工藤:「母親の会・結(ゆい)」では、お子さんの不登校、ひきこもり、就職活動の不調といった状態に悩みや不安を感じている保護者の方へのサポートに取り組んでいます。基本的には母親向けですが、父親やご家族の方も利用できます。個々の状況によりますが、現在の状況整理、家族関係の改善やお子さんが社会に向けて踏み出せるまでを保護者に寄り添って行っていきます。
 
――「コミュニケーションの取り方はこうしたほうがいいですよ」といったアドバイスをされたりするんですか?
 
工藤:そうですね。必要に応じてさまざまなご助言をさせていただきます。専門の相談員がそうしたアドバイスをしたり、同じような悩みをもつ保護者同士でグループワークをしたり、遠方の方向けにはスカイプで相談を受けたりしています。
 
――本当にひきこもっている人は、外部との接触を一切絶っているので、そもそも捕捉できないとよく言われていますね。また、最近では、ひきこもり状態にある人々の高年齢化と、ひきこもり期間の長期化が指摘され、両親が定年などで収入が維持できなくなったり、亡くなったりした場合にどうするのかといった懸念もよく聞かれます。
 
工藤:自立を促すために自宅外に押し出す/引き出す支援もありますが、それは公的な支援基盤が整備されていなければ、ひとりでいきなり生きてはいけません。むしろ、本来社会的に整備されるべき基盤部分をご家族が背負ってしまっていると認識しています。私たちが相談を受けるケースの多くは、家で両親と同居しています。ひとは本当に困ってしまうと手や声をあげることができません。そのため、両親をはじめとする家族や親族、ケースワーカーの方など、ご本人の居場所を知っているひとの存在が大変重要になります。

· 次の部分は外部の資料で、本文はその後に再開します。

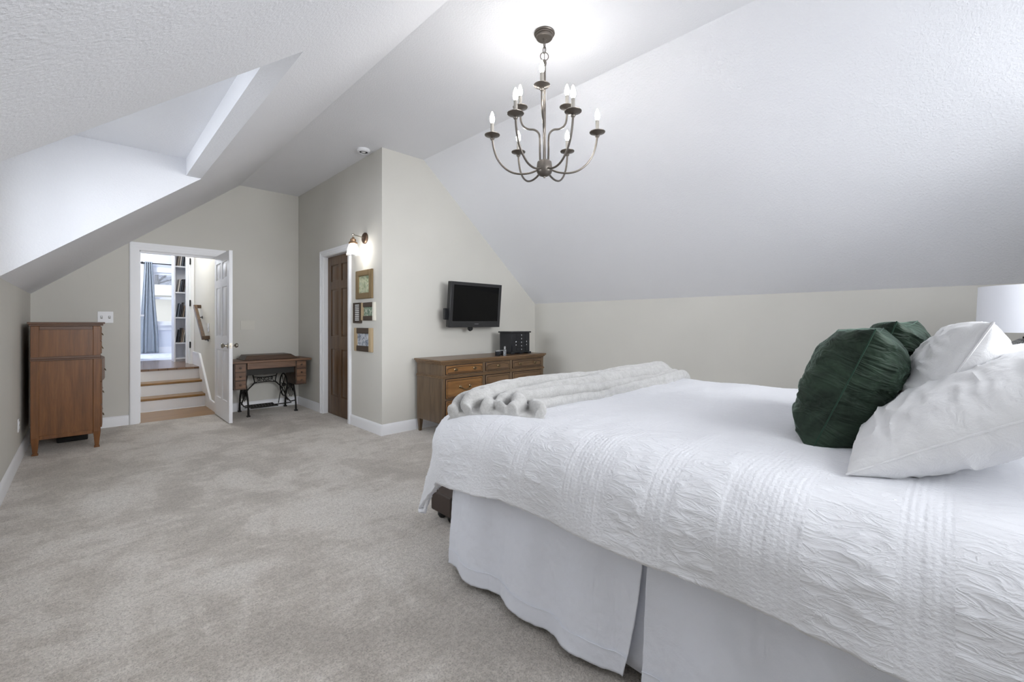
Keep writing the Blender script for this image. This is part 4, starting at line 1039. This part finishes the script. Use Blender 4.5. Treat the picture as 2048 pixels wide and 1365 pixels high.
# ------------------------------------------------------------------ light
def area(name, loc, rot, sx, sy, e, col):
    L = bpy.data.lights.new(name, 'AREA'); L.shape = 'RECTANGLE'; L.size = sx; L.size_y = sy; L.energy = e; L.color = col
    o = bpy.data.objects.new(name, L); COL.objects.link(o); o.location = loc; o.rotation_euler = rot; return o
area('daylight_dormer', (-4.8, 3.0, 2.3), (0, R(-84), 0), 3.0, 5.0, 140, (.88, .93, 1))
area('upward_fill_dormer', (-4.8, 3.0, .2), (0, R(-105), 0), 2.0, 5.0, 60, (.94, .96, 1))  # added low lamp aimed up, brightens the dormer ceiling and slopes
area('sky_dormer', (XL-.7, 3.18, 2.0), (0, R(-62), 0), 1.6, 2.6, 6, (.88, .93, 1))
area('fill_gable_near', (1.9, YN-.75, 2.3), (R(60), 0, 0), 3.4, 1.8, 37, (.95, .97, 1))  # added fill close outside the made-up gable windows, for bed and carpet
area('fill_gable_far', (2.5, -5.5, 2.2), (R(84), 0, R(6)), 5.0, 3.0, 260, (.95, .97, 1))  # added fill set far back, reaches the alcove through the made-up windows
area('upward_fill_gable', (2.3, -5.0, .1), (R(106), 0, R(5)), 5.0, 2.0, 80, (.97, .98, 1))  # added low lamp aimed up to lift the ceilings deep in the room
L = bpy.data.lights.new('upper_room_fill', 'POINT'); L.energy = 26; L.shadow_soft_size = .2; L.color = (.92, .95, 1); o = bpy.data.objects.new('upper_room_fill', L); COL.objects.link(o); o.location = (.3, 11, 2.7)  # unseen fill lamp added to brighten the upper room
L = bpy.data.lights.new('hall_fill', 'POINT'); L.energy = 8.5; L.shadow_soft_size = .12; L.color = (1, .985, .96); o = bpy.data.objects.new('hall_fill', L); COL.objects.link(o); o.location = (.8, 7.6, 2.7)  # unseen fill lamp added to lighten the risers and white door
L = bpy.data.lights.new('sconce_light', 'POINT'); L.energy = .5; L.shadow_soft_size = .03; L.color = (1, .95, .88); o = bpy.data.objects.new('sconce_light', L); COL.objects.link(o); o.location = (CXs, 4.584, 1.95)
W = bpy.data.worlds.new('sky'); S.world = W; W.use_nodes = True; bg = W.node_tree.nodes['Background']; bg.inputs[0].default_value = (.88, .93, 1, 1); bg.inputs[1].default_value = .85

S.cycles.diffuse_bounces = 8
# ------------------------------------------------------------------ camera
cam = bpy.data.cameras.new('camera'); co = bpy.data.objects.new('camera', cam); COL.objects.link(co)
cam.sensor_width = 36; cam.lens = 873.25/2048*36; cam.shift_y = -(682.5-645.9)/2048
co.location = (0, 0, 1.18); co.rotation_euler = (R(90), 0, -.774); cam.clip_start = .05
S.camera = co
S.view_settings.view_transform = 'Standard'; S.view_settings.look = 'None'; S.view_settings.gamma = 1; S.view_settings.exposure = 1.43
try: S.view_settings.use_curve_mapping = False
except Exception: pass
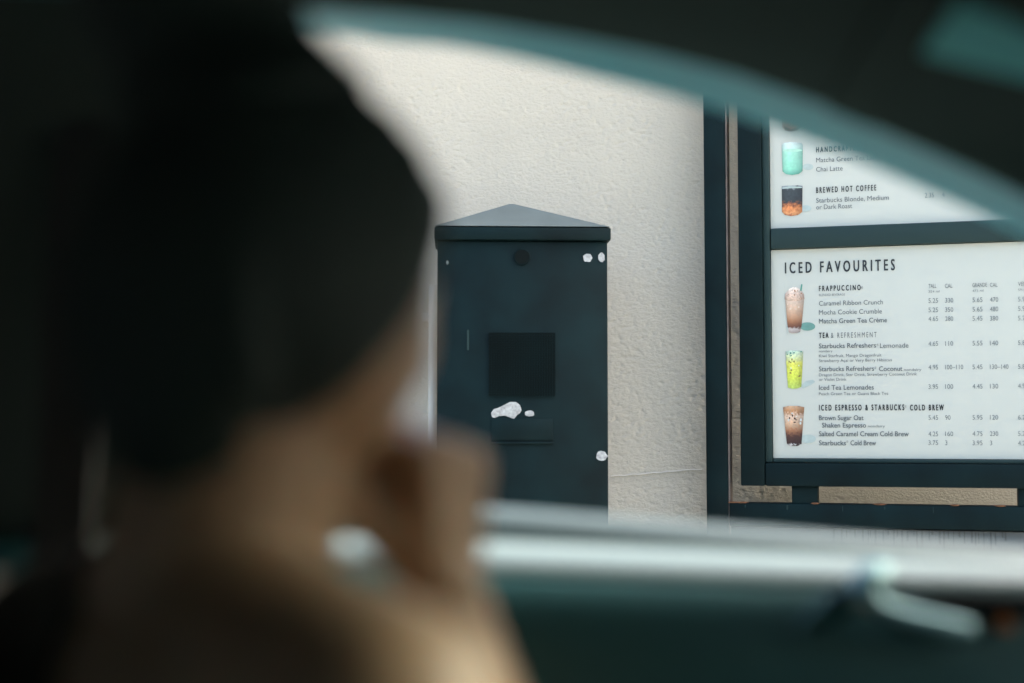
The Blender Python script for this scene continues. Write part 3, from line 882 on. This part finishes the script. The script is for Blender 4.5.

 本人が「相談に行きたい」とアプローチしてくれたらそれがいちばんいいんですが、それができる人はすでに行動しているので、いかに本人と出会うかが私たちのような活動の肝です。ですから、この事業は「保護者支援」と言っていますが、ひきこもり状態にある人が社会とつながるために、保護者を経由してアプローチをかけています。
 必要な場合はご家族とご本人の同意を得たうえでご家庭に訪問にも行きます。ご本人が「家に来てくれるなら会ってもいい」とか、「家の近くのファミレスでなら会ってもいい」と言ってくださるようであれば、何度でも会いに行って、「よかったらこういう場所があるよ」「家から通うのが嫌だったら、宿泊設備のある場所もありますよ」といった話をしながら、社会との接点作りを進めていきます。ご両親が年金生活に入ったり、精神的にも限界にきているという話もお聞きします。高齢化したひとたちのサポートについての議論はもっと進めていかなければならない社会的な課題であるという認識です。ただ、現状知り得る限りでは具体的な公的サービスは多くないですし、民間での取り組み情報もあまり聞きません。法人のミッションとしてはなるべく早い段階でアプローチできるための取り組みを加速させていきたいです。